Re: Are people really victim when it comes to beign raped?
Heeven wrote:In the case of sexual intimacy, BOTH parties should want it.
Hasnt any of you ever 'gone along' with sex with your partner even tho you didnt really feel like it - but just cos it was clear (s)he really wanted it, meant a lot to him/her, and you didnt want to make him/her feel bad - so you went along for his/her sake?
I have.
I've also been in the position - see, when someone says "no", I stop, period. Is how I've been raised, pretty strictly so (my mom was a passionate feminist). No means no and all that. And I'm still sticking to that, because I think its how things should be. But yes, Ive had someone being disappointed over me stopping, taking it "literally", you know, when she'd wanted to be, like - persuaded..
Ive also had to hear an ex talk about how a later lover, he was so good - she tended to be afraid, so, their first time, she told him no halfway through - and he did stop, but a little later initiated again, and it was great! Same convo still - you know, sometimes, for her, intercourse hurt - and whenever it did, with us, and she told me, ow no, I stopped, tried something else, etc. But now she was telling me how this guy - with him it also hurt for a moment, but he just pushed on regardless, and it was like - once that ice was broken, it was great after that!
Yeah.
Overwhelming majority of rape cases, I think the numbers are, takes place by someone close, often one's own partner. In many of those cases, I suppose, we're not talking about the psychopathic rapist who is just out for control, and had made his plan to rape long in advance. Well, there are plenty of those within a relationship too I suppose, abusive husbands... but there must be a lot of cases that dont fit that picture too.
I personally think anyone who continues with intercourse (or oral sex or whatever equivalent) after a "no", is guilty of rape. Period.
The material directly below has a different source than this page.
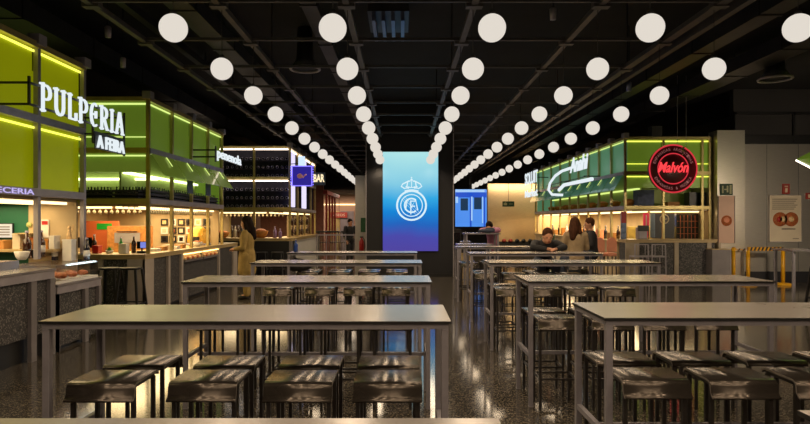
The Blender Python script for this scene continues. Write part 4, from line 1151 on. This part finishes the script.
# ------------------------------------------------------------------ far right: train picture video wall, exit sign
c = at(471, 208, 24)
r = empty('video_wall', (c.x, 24, c.z)); tag(r, 'blue-lit video wall showing train windows, right of the black pillar', 'screen')
hw = 16*24/F
MB().box((-hw, 0, -.75), (hw, .12, .75)).build('screen_body', M_black, r)
m_tr = mat('train_picture_blue', (.02,.02,.02), .4, emit=srgb(70, 140, 235), es=1.0, noise=0)
MB().box((-hw+.01, -.01, -.74), (hw-.01, -.001, .74)).build('screen_picture', m_tr, r)
tr = MB()
mwin = emis('train_window_dark', srgb(12, 50, 80), 1.0); mlit = emis('train_body_light', srgb(165, 205, 245), 1.0); mdeep = emis('train_deep_blue', srgb(25, 80, 200), 1.0)
MB().box((-hw+.02, -.014, .42), (hw-.02, -.011, .62)).box((-.05, -.014, -.74), (.02, -.011, .6)).box((.50, -.014, -.74), (.56, -.011, .5)).build('picture_trim', mdeep, r)
MB().box((-hw+.22, -.014, -.1), (-.12, -.011, .38)).box((.12, -.014, -.05), (.42, -.011, .42)).build('picture_window', mwin, r)
MB().box((-.0, -.016, -.5), (.06, -.0145, .45)).box((.44, -.016, -.6), (.48, -.0145, .45)).box((-hw+.02, -.016, .2), (-hw+.12, -.0145, .45)).box((-hw+.02, -.016, .63), (hw-.1, -.0145, .73)).build('picture_highlight', mlit, r)
MB().box((-.04, .02, .75), (.04, .08, ZC-c.z)).build('mount', M_black, r)
c = at(508.5, 204, 25.5)
r = empty('exit_sign', c); tag(r, 'small green exit sign in front of the warm far wall', 'sign')
MB().box((-.25, 0, -.11), (.25, .05, .11)).build('sign_face', M_exit, r)
MB().box((-.20, -.006, -.05), (-.06, -.001, .05)).bar((.02, -.004, 0), (.18, -.004, 0), .005, .03).box((-.15, -.006, .03), (-.11, -.001, .08)).build('running_figure', M_exitmark, r)
MB().bar((0, .02, .11), (0, .02, ZC-c.z), .015).build('hanging_wire', M_black, r)
# row of vent holes low on far wall
for q in range(5):
    c = at(504+q*6.5, 241, FY)
    o = empty('round_vent', (c.x, FY, c.z)); tag(o, 'small round dark vent low on the warm far wall, %s from left' % ['first', 'second', 'third', 'fourth', 'fifth'][q], 'vent')
    mb = MB().lathe([(.001, 0), (.09, 0), (.10, .02), (.001, .02)], n=16); mb.v = [(x, -z, y) for x, y, z in mb.v]; mb.build('vent_cover', M_redsign if q < 2 else M_black, o)
# high standing table with jacket, and lower table
def side_table(x0, x1, y, z, label, d=.6):
    o = empty('high_table', ((x0+x1)/2, y, 0)); tag(o, label, 'table')
    wbox(o, (x0, y, z-.03), (x1, y+d, z), 'tabletop', M_worktop)
    for x in (x0+.05, x1-.05):
        for yy in (y+.05, y+d-.05): wbox(o, (x-.02, yy-.02, 0), (x+.02, yy+.02, z-.03), 'leg', M_frame)
    return o
side_table(1.45, 2.28, 14.0, 1.27, 'tall grey standing table where a person rests their head')
side_table(1.2, 1.95, 13.0, 1.05, 'grey table at the right foot of the black pillar')
j = empty('folded_jacket', (1.98, 14.15, 1.27)); tag(j, 'dark jacket heaped on the tall standing table', 'jacket')
MB().ell((0, 0, .05), (.20, .12, .05), 16, 8).ell((.08, .03, .08), (.12, .09, .05), 12, 8).build('jacket_body', M_navy, j)
r = empty('waste_bin', (1.62, 15.6, 0)); tag(r, 'beige waste bin station beside the black pillar', 'waste bin')
MB().box((-.11, -.2, 0), (.13, .2, 1.0)).build('bin_body', M_wood, r)
MB().box((-.11, -.21, .74), (.11, -.2, .90)).build('bin_flap', M_black, r)
MB().box((-.12, -.21, 1.0), (.14, .21, 1.03)).build('bin_top', M_worktop, r)
r = empty('payment_kiosk', (1.9, 16.2, 0)); r.location = (1.40+.25, 18.5, 0); tag(r, 'dark upright kiosk just right of the black pillar', 'kiosk')
MB().box((-.15, -.1, 0), (.15, .1, 1.3)).build('kiosk_body', M_black, r)
MB().box((-.12, -.11, .8), (.12, -.1, 1.2)).build('kiosk_screen', M_screenoff, r)

# ------------------------------------------------------------------ right wall: pier, posters, barrier
r = empty('clad_pier', (8.02, 14.85, 0)); tag(r, 'pinkish steel-clad pier between the green stall and the steel wall', 'pillar')
wbox(r, (7.72+.02, 14.85, 0), (8.415, RW-.06, 3.78), 'pier_body', M_steel)
def poster(c, w, h, label, m, round_food=True):
    o = empty('food_poster', c); tag(o, label, 'poster')
    MB().box((-w/2, 0, -h/2), (w/2, .02, h/2)).build('sheet', m, o)
    fb = MB().path([(-w/2, -.004, -h/2), (w/2, -.004, -h/2), (w/2, -.004, h/2), (-w/2, -.004, h/2)], .018, 4, True); fb.build('frame', M_greyst, o)
    return o
c = at(726.5, 219.5, 14.83); o = poster(c, .40, 1.16, 'narrow poster with a round pie on the pinkish pier', M_posterpink)
mb = MB().lathe([(.001, 0), (.13, 0), (.13, .012), (.001, .012)], n=24); mb.v = [(x, -z, y-.03) for x, y, z in mb.v]; mb.build('picture_pie', M_food, o)
mb = MB().lathe([(.001, 0), (.07, 0), (.07, .016), (.001, .016)], n=20); mb.v = [(x, -z, y-.01) for x, y, z in mb.v]; mb.build('picture_topping', M_salmon, o)
c = at(785.5, 218.5, RW-.02); o = poster(c, .82, 1.18, 'large poster with two plates of food on the steel wall', M_poster)
for dx, m in ((-.14, M_food), (.14, M_food)):
    mb = MB().lathe([(.001, 0), (.18, 0), (.18, .012), (.001, .012)], n=24); mb.v = [(x+dx, -z, y-.02) for x, y, z in mb.v]; mb.build('picture_plate', m, o)
for dx, m in ((-.16, M_red), (-.08, M_food2), (.14, M_food2)):
    mb = MB().lathe([(.001, 0), (.07, 0), (.07, .016), (.001, .016)], n=16); mb.v = [(x+dx, -z, y-.02) for x, y, z in mb.v]; mb.build('picture_food', m, o)
for q in range(6): MB().box((-.34, -.004, .48-q*.05), (.30-.04*(q % 3), -.001, .50-q*.05)).build('text_line', M_ink, o)
MB().box((-.1, -.004, -.28), (.25, -.001, -.25)).box((.18, -.004, -.52), (.34, -.001, -.50)).build('text_line', M_ink, o)
c = at(726, 189.5, 14.84); o = empty('exit_sign', c); tag(o, 'green emergency exit sign above the narrow pie poster', 'sign')
MB().box((-.15, -.03, -.14), (.15, .0, .14)).build('sign_face', M_exit, o)
MB().box((-.11, -.036, -.09), (-.08, -.031, .09)).box((.0, -.036, -.07), (.04, -.031, .09)).bar((-.06, -.034, 0), (.02, -.034, .0), .005, .03).box((.07, -.036, -.11), (.12, -.031, .11)).build('running_figure', M_exitmark, o)
c = at(785.5, 189, RW-.005); o = empty('fire_sign', c); tag(o, 'small red fire equipment sign above the large poster', 'sign')
MB().box((-.09, -.03, -.13), (.09, -.0, .13)).build('sign_face', M_redsign, o)
MB().box((-.03, -.035, -.09), (.03, -.031, .02)).box((-.04, -.035, .05), (.04, -.031, .08)).build('sign_mark', M_poster, o)
c = at(808.5, 196, RW-.005); o = empty('fire_sign', c); tag(o, 'small dim red sign at the right edge of the steel wall', 'sign')
MB().box((-.08, -.03, -.08), (.08, -.0, .08)).build('sign_face', M_redsign, o)
MB().box((-.03, -.035, -.04), (.03, -.031, .04)).build('sign_mark', M_poster, o)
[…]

So I'm sticking with "no=no" myself, also, always. But I do that because I personally believe that's the right thing - not because I believe that every woman actually
does always mean "no" when she says "no". I wish it were true, cause it would make life easier, fairer and more sensible (not to mention healthier). But I think its not fair to pretend like there arent people out there giving explicitly mixed messages about it, and blaming you if you dont pick up on them correctly.
I personally rather take the blame for not having "understood" that the idea was for me to "persuade" her still when she said no, and being taken for a sissy or something, than assuming that that
is what she wants and then being blamed for assaulting her cause she did actually mean "no". But I can see how some young guy ends up the wrong way in that minefield once. (Twice, you're an idiot.)
Dunno. I dont have, like, a totally worked out opinion on all this or anything - just some doubts, like these here.